— Collected material —

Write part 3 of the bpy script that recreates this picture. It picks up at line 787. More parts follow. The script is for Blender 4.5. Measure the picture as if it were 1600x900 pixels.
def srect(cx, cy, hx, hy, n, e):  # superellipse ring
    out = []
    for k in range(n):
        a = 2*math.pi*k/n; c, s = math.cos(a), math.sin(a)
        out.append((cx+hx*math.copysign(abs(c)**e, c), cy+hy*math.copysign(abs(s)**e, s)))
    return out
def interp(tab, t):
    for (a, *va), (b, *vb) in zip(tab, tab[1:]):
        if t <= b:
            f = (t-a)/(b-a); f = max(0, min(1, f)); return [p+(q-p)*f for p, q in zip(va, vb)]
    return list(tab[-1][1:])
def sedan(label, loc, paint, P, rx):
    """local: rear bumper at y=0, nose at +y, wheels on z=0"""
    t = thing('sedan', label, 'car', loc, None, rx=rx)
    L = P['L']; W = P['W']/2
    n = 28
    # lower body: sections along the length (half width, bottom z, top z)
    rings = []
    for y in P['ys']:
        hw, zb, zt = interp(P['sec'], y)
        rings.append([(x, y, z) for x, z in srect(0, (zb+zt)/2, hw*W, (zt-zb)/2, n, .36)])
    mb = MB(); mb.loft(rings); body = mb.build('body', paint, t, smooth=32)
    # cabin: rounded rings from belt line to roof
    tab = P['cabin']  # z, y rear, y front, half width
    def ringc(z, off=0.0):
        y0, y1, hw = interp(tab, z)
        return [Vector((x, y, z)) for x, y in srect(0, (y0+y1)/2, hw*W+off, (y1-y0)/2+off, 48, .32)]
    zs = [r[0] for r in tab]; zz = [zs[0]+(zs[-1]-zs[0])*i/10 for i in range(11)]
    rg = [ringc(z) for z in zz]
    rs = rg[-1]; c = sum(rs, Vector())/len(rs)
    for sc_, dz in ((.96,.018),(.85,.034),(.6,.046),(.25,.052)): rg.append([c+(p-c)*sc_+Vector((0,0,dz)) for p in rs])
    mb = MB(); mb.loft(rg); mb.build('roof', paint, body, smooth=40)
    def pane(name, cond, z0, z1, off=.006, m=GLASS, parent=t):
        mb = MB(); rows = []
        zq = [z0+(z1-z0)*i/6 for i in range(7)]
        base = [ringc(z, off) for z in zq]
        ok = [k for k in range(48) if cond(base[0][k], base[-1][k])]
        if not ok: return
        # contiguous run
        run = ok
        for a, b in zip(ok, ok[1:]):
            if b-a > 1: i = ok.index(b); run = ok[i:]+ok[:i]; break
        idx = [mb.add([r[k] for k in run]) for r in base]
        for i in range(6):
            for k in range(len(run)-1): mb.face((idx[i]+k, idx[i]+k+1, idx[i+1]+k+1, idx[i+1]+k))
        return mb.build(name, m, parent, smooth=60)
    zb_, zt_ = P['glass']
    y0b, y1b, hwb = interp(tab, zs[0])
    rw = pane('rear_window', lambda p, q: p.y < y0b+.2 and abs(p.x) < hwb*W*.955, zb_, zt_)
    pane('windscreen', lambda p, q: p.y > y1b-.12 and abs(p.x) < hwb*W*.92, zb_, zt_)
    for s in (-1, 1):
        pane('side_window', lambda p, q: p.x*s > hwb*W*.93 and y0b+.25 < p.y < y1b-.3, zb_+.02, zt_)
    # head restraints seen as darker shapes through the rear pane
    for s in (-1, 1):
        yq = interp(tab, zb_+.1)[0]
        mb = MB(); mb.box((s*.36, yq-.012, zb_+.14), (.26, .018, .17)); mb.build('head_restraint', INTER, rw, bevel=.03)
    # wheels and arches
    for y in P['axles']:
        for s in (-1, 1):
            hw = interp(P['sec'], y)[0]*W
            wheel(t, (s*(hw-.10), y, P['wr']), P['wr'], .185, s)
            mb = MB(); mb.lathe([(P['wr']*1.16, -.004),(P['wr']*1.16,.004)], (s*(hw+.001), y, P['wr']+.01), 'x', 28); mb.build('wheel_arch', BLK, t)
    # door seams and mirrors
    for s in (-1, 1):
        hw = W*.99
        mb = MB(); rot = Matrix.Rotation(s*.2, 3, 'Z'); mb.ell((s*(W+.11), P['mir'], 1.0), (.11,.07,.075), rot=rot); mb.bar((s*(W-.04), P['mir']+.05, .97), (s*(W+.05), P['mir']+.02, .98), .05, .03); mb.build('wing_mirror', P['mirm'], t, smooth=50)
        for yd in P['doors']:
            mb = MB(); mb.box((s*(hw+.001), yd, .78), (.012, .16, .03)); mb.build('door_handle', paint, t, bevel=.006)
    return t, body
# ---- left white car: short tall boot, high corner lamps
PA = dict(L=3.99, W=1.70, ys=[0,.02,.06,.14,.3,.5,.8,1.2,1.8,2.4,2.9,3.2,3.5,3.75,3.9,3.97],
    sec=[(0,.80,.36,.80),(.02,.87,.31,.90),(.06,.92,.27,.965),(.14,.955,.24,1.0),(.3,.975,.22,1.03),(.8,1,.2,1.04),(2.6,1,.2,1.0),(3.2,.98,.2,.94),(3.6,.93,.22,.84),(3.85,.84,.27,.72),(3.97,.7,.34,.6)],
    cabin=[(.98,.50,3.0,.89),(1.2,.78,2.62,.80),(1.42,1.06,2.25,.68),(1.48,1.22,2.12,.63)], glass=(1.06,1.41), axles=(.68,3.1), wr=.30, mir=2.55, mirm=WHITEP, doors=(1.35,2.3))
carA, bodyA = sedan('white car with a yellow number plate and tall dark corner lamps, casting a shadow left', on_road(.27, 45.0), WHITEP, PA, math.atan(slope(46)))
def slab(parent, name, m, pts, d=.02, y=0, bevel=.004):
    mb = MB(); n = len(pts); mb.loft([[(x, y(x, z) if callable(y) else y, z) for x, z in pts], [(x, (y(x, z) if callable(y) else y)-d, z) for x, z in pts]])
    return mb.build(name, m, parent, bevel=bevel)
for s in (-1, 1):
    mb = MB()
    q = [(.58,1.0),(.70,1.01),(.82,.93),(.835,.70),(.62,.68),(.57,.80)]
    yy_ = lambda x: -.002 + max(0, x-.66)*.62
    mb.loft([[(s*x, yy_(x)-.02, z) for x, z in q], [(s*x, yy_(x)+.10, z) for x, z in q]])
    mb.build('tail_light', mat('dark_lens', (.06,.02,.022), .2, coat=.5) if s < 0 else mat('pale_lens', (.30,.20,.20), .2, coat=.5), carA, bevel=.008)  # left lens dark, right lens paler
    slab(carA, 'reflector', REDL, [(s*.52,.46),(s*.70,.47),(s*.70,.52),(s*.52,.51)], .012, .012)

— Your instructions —
Copy out each line exactly.

— Output of the task —
Write part 3 of the bpy script that recreates this picture. It picks up at line 787. More parts follow. The script is for Blender 4.5. Measure the picture as if it were 1600x900 pixels.
def srect(cx, cy, hx, hy, n, e):  # superellipse ring
    out = []
    for k in range(n):
        a = 2*math.pi*k/n; c, s = math.cos(a), math.sin(a)
        out.append((cx+hx*math.copysign(abs(c)**e, c), cy+hy*math.copysign(abs(s)**e, s)))
    return out
def interp(tab, t):
    for (a, *va), (b, *vb) in zip(tab, tab[1:]):
        if t <= b:
            f = (t-a)/(b-a); f = max(0, min(1, f)); return [p+(q-p)*f for p, q in zip(va, vb)]
    return list(tab[-1][1:])
def sedan(label, loc, paint, P, rx):
    """local: rear bumper at y=0, nose at +y, wheels on z=0"""
    t = thing('sedan', label, 'car', loc, None, rx=rx)
    L = P['L']; W = P['W']/2
    n = 28
    # lower body: sections along the length (half width, bottom z, top z)
    rings = []
    for y in P['ys']:
        hw, zb, zt = interp(P['sec'], y)
        rings.append([(x, y, z) for x, z in srect(0, (zb+zt)/2, hw*W, (zt-zb)/2, n, .36)])
    mb = MB(); mb.loft(rings); body = mb.build('body', paint, t, smooth=32)
    # cabin: rounded rings from belt line to roof
    tab = P['cabin']  # z, y rear, y front, half width
    def ringc(z, off=0.0):
        y0, y1, hw = interp(tab, z)
        return [Vector((x, y, z)) for x, y in srect(0, (y0+y1)/2, hw*W+off, (y1-y0)/2+off, 48, .32)]
    zs = [r[0] for r in tab]; zz = [zs[0]+(zs[-1]-zs[0])*i/10 for i in range(11)]
    rg = [ringc(z) for z in zz]
    rs = rg[-1]; c = sum(rs, Vector())/len(rs)
    for sc_, dz in ((.96,.018),(.85,.034),(.6,.046),(.25,.052)): rg.append([c+(p-c)*sc_+Vector((0,0,dz)) for p in rs])
    mb = MB(); mb.loft(rg); mb.build('roof', paint, body, smooth=40)
    def pane(name, cond, z0, z1, off=.006, m=GLASS, parent=t):
        mb = MB(); rows = []
        zq = [z0+(z1-z0)*i/6 for i in range(7)]
        base = [ringc(z, off) for z in zq]
        ok = [k for k in range(48) if cond(base[0][k], base[-1][k])]
        if not ok: return
        # contiguous run
        run = ok
        for a, b in zip(ok, ok[1:]):
            if b-a > 1: i = ok.index(b); run = ok[i:]+ok[:i]; break
        idx = [mb.add([r[k] for k in run]) for r in base]
        for i in range(6):
            for k in range(len(run)-1): mb.face((idx[i]+k, idx[i]+k+1, idx[i+1]+k+1, idx[i+1]+k))
        return mb.build(name, m, parent, smooth=60)
    zb_, zt_ = P['glass']
    y0b, y1b, hwb = interp(tab, zs[0])
    rw = pane('rear_window', lambda p, q: p.y < y0b+.2 and abs(p.x) < hwb*W*.955, zb_, zt_)
    pane('windscreen', lambda p, q: p.y > y1b-.12 and abs(p.x) < hwb*W*.92, zb_, zt_)
    for s in (-1, 1):
        pane('side_window', lambda p, q: p.x*s > hwb*W*.93 and y0b+.25 < p.y < y1b-.3, zb_+.02, zt_)
    # head restraints seen as darker shapes through the rear pane
    for s in (-1, 1):
        yq = interp(tab, zb_+.1)[0]
        mb = MB(); mb.box((s*.36, yq-.012, zb_+.14), (.26, .018, .17)); mb.build('head_restraint', INTER, rw, bevel=.03)
    # wheels and arches
    for y in P['axles']:
        for s in (-1, 1):
            hw = interp(P['sec'], y)[0]*W
            wheel(t, (s*(hw-.10), y, P['wr']), P['wr'], .185, s)
            mb = MB(); mb.lathe([(P['wr']*1.16, -.004),(P['wr']*1.16,.004)], (s*(hw+.001), y, P['wr']+.01), 'x', 28); mb.build('wheel_arch', BLK, t)
    # door seams and mirrors
    for s in (-1, 1):
        hw = W*.99
        mb = MB(); rot = Matrix.Rotation(s*.2, 3, 'Z'); mb.ell((s*(W+.11), P['mir'], 1.0), (.11,.07,.075), rot=rot); mb.bar((s*(W-.04), P['mir']+.05, .97), (s*(W+.05), P['mir']+.02, .98), .05, .03); mb.build('wing_mirror', P['mirm'], t, smooth=50)
        for yd in P['doors']:
            mb = MB(); mb.box((s*(hw+.001), yd, .78), (.012, .16, .03)); mb.build('door_handle', paint, t, bevel=.006)
    return t, body
# ---- left white car: short tall boot, high corner lamps
PA = dict(L=3.99, W=1.70, ys=[0,.02,.06,.14,.3,.5,.8,1.2,1.8,2.4,2.9,3.2,3.5,3.75,3.9,3.97],
    sec=[(0,.80,.36,.80),(.02,.87,.31,.90),(.06,.92,.27,.965),(.14,.955,.24,1.0),(.3,.975,.22,1.03),(.8,1,.2,1.04),(2.6,1,.2,1.0),(3.2,.98,.2,.94),(3.6,.93,.22,.84),(3.85,.84,.27,.72),(3.97,.7,.34,.6)],
    cabin=[(.98,.50,3.0,.89),(1.2,.78,2.62,.80),(1.42,1.06,2.25,.68),(1.48,1.22,2.12,.63)], glass=(1.06,1.41), axles=(.68,3.1), wr=.30, mir=2.55, mirm=WHITEP, doors=(1.35,2.3))
carA, bodyA = sedan('white car with a yellow number plate and tall dark corner lamps, casting a shadow left', on_road(.27, 45.0), WHITEP, PA, math.atan(slope(46)))
def slab(parent, name, m, pts, d=.02, y=0, bevel=.004):
    mb = MB(); n = len(pts); mb.loft([[(x, y(x, z) if callable(y) else y, z) for x, z in pts], [(x, (y(x, z) if callable(y) else y)-d, z) for x, z in pts]])
    return mb.build(name, m, parent, bevel=bevel)
for s in (-1, 1):
    mb = MB()
    q = [(.58,1.0),(.70,1.01),(.82,.93),(.835,.70),(.62,.68),(.57,.80)]
    yy_ = lambda x: -.002 + max(0, x-.66)*.62
    mb.loft([[(s*x, yy_(x)-.02, z) for x, z in q], [(s*x, yy_(x)+.10, z) for x, z in q]])
    mb.build('tail_light', mat('dark_lens', (.06,.02,.022), .2, coat=.5) if s < 0 else mat('pale_lens', (.30,.20,.20), .2, coat=.5), carA, bevel=.008)  # left lens dark, right lens paler
    slab(carA, 'reflector', REDL, [(s*.52,.46),(s*.70,.47),(s*.70,.52),(s*.52,.51)], .012, .012)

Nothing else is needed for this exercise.